À remarquer que l’Éthiopie a conclu un accord de coopération militaire en août 2021 avec la Turquie car elle souhaite acquérir des drones qui ont été si efficace dans la guerre arméno-azérie et en Libye. Si bien qu’il est possible que l’on retrouve des conseillers émiratis aux côtés d’homologues turcs voire chinois…

Et pendant ce temps là, en Turquie

Le président turc Président Recep Tayyip Erdoğan a reçu fastueusement à Ankara le prince royal d’Abou Dhabi et homme fort des EAU, le Cheikh Mohammed bin Zayed al Nahyan (MBZ) mettant fin à une brouille de plus de dix ans (la dernière visite de ce niveau date de 2012) qui a mis face à face les deux pays lors de conflits au Proche-Orient (en Syrie et en Irak) et dans la Corne de l’Afrique sans parler de la Libye et dans les medias. En outre, Erdoğan avait accusé les EAU d’être derrière la tentative de Putsch de 2016.
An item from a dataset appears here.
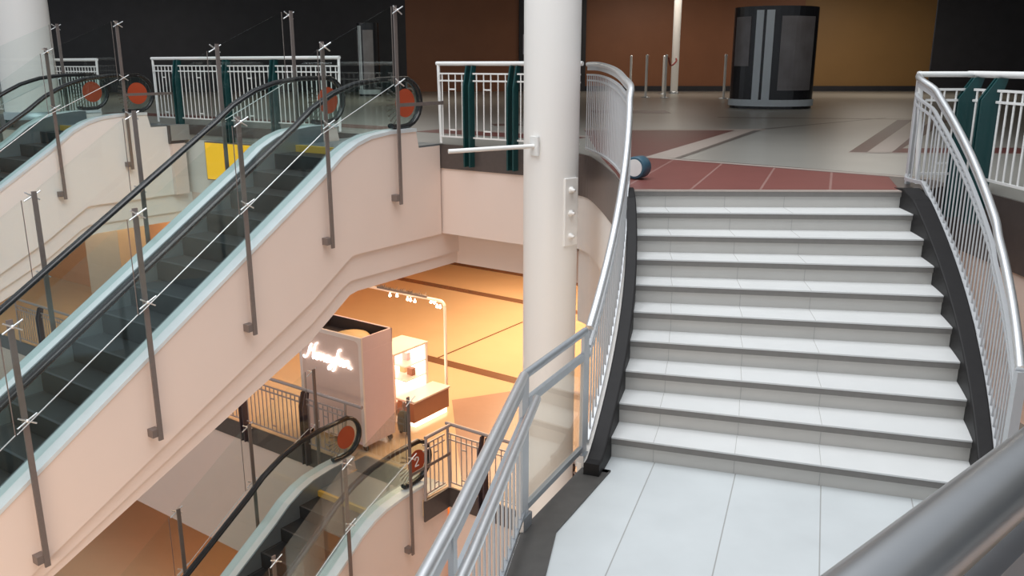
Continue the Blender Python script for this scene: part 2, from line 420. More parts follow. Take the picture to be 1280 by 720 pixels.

Mais aujourd’hui, tout va mieux. MBZ aurait apporté une série de propositions d’investissements d’un montant de 10 milliards de dollars, ce qui ne peut qu’être bien accueillie en Turquie qui traverse une crise économique sévère. Cela pourrait faire aussi remonter le président Erdoğan en chute dans les sondages. Des accords séparés dans les domaines du commerce, de l’énergie et de l’environnement devraient aussi être signés entre la bourse d’Abou Dabi (Abu Dabi Securities Exchange) et celle de Borsa Istanbul.

Le Ministre des Affaires étrangères turc Mevlut Cavusoglu devrait se rendre à Abou Dabi en décembre pour préparer une visite officielle du président Erdoğan.
En échange, les EAU pourraient servir d’intermédiaire entre Ankara et le régime de Bachar el-Assad. Le ministre des AE des EAU, le cheikh Abdullah bin Zayed a rencontré le président Assad à Damas le 9 novembre de cette année. Parallèlement, le Caire tente de ramener la Syrie au sein de la Ligue arabe.

Anecdote, il est aussi question de l’extradition de l’ex-mafieux turc, le « Baba » Cedat Peker réfugié aux EAU qui délivre au compte-gouttes des informations sur les liens qui unissaient le crime organisé tuc et les pouvoirs politiques dont celui d’ Erdoğan.

Ces mouvements politiques doivent s’inscrire dans une redéfinition de l’influence des différents intervenants.

Depuis que Washington s’est désintéressé de la situation au Proche-Orient (en dehors de la sauvegarde d’Israël en particulier contre l’Iran) au profit de celle prévalant en Extrême-Orient, zone jugée vitale pour ses intérêts géostratégiques, les pays de la zone sont comme « orphelins » et doivent désormais de débrouiller sans le grand frère américain.

Les Frères musulmans sont en perte d’influence manifeste depuis la fin des printemps arabes et, même le président Erdoğan qui, au minimum, leur était très proche, ne semble plus les soutenir avec autant d’enthousiasme. Cela lui a permis de renouer avec les EAU qui considèrent la confrérie comme un mouvement terroriste.

Cela devrait à terme permettre à Ankara de se rapprocher du Caire.
Enfin, les EAU jouent désormais un jeu qui n’est plus aligné sur celui de l’Arabie saoudite, en particulier au Yémen ou ils soutiennent les séparatistes sudistes. Il n’en reste pas moins que leur adversaire politique est toujours le Qatar (dernière place forte des Frères musulmans).

Mais il reste une séparation évident : les pays marqués par le chiisme avec en tête l’Iran, et les autres. L’idée d’une confrontation armée directe contre Téhéran s’estompe peu à peu au profit d’un « grignotage » de son influence en Syrie, au Liban avant de voir ce qu’il est possible de faire en Irak. Sur ce point de vue, les EAU, la Turquie, l’Arabie saoudite, l’Égypte et Israël sont sur la même longueur d’ondes ce qui peut permettre de comprendre quelles vont être les orientations politiques futures des uns et des autres.